同じ舞台で演じられる「能」と「狂言」ですが、その違いをご存知でしょうか。今回の無料メルマガ『おもしろい京都案内』では著者の英学(はなぶさ がく)さんが、この二つの伝統芸能のそれぞれの特徴についてわかりやすく解説しています。
能と狂言
今回は能と狂言の違いについて簡単にご説明します。歌舞伎との比較も面白いですが、能と狂言のほうがそれぞれが対照的でわかりやすいと思います。そもそもこの二つの伝統芸能は同じ舞台で行われるものなのでその意味でも切っても切れないものなのです。明確な違いが分かれば興味も湧いてきますので、まずは基本的な違いを見ていきたいと思います。
能と狂言は、唐から伝わった散楽(さんがく)に由来する日本の伝統芸能です。

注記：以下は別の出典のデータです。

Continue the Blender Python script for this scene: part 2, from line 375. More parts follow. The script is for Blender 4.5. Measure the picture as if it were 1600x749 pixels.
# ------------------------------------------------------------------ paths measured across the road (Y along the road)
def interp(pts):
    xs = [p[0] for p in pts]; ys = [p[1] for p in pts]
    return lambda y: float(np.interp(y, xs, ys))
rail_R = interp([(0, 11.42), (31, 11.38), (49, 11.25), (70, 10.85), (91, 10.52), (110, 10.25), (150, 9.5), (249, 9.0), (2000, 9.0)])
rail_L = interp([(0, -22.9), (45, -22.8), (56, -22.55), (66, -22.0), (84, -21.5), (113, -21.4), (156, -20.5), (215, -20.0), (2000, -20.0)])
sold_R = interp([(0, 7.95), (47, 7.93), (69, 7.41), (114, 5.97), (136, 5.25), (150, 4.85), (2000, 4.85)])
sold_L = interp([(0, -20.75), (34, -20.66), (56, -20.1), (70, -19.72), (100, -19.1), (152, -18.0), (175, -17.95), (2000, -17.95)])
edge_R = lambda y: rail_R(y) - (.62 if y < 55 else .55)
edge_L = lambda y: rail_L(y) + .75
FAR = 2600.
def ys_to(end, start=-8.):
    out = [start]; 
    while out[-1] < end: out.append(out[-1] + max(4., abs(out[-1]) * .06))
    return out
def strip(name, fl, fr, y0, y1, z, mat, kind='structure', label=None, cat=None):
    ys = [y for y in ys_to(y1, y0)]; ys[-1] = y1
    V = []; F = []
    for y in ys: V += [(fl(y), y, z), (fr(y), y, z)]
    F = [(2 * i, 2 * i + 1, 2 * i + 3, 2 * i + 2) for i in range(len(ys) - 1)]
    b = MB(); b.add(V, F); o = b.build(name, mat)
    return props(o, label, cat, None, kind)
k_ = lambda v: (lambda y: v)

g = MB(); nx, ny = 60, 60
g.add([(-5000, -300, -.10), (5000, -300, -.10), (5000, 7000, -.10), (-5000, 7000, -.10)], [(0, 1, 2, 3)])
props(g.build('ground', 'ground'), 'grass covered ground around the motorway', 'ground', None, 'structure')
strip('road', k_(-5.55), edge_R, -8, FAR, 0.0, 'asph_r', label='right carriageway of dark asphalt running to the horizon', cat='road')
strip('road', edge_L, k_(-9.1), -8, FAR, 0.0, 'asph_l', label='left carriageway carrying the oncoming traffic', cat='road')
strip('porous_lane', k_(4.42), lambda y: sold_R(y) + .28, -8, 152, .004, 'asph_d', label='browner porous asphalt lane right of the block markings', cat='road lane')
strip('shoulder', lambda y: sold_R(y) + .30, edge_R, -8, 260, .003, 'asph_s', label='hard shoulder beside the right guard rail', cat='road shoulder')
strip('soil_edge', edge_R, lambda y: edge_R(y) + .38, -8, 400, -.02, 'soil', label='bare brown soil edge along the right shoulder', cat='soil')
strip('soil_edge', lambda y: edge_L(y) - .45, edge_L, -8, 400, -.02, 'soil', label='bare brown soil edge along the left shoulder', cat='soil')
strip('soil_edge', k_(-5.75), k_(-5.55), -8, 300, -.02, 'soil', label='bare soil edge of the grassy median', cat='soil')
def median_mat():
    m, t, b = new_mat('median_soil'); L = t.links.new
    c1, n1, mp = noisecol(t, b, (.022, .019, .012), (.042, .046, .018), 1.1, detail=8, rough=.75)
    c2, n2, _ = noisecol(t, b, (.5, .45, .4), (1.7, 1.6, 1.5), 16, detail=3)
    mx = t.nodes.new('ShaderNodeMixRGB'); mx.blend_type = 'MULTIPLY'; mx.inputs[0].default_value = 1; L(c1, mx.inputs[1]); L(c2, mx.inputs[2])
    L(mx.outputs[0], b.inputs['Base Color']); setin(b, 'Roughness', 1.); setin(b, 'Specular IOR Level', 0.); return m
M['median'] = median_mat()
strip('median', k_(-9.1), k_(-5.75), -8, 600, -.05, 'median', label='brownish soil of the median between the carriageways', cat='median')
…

能と狂言には、テーマや演出、せりふなどに、様々な違いがあります。能の主役を務めるシテには、最大流派の観世流のほか、金剛流、金春流、宝生流、喜多流の五大流派があります。一方、狂言は大蔵流と和泉流のニ派です。
能楽(能と狂言)の成り立ち
能楽は、奈良時代に唐から伝わった散楽という大衆向けの芸能が始まりです。散楽は演劇的要素を取り入れた猿楽能へと発展していきます。室町時代になると、観阿弥・世阿弥親子が室町幕府3代将軍・足利義満の支援を受け優美な能を完成させます。楽能に歌や舞、リズムを取り入れたのです。
やがて能と能の合間に、滑稽なせりふ劇の狂言が演じられるようになりました。現在も同じ舞台で能と狂言が交互に演じられるのはこのような経緯があったからです。能と狂言は、密接な関係を築きながら互いに発展し伝えられてきたのです。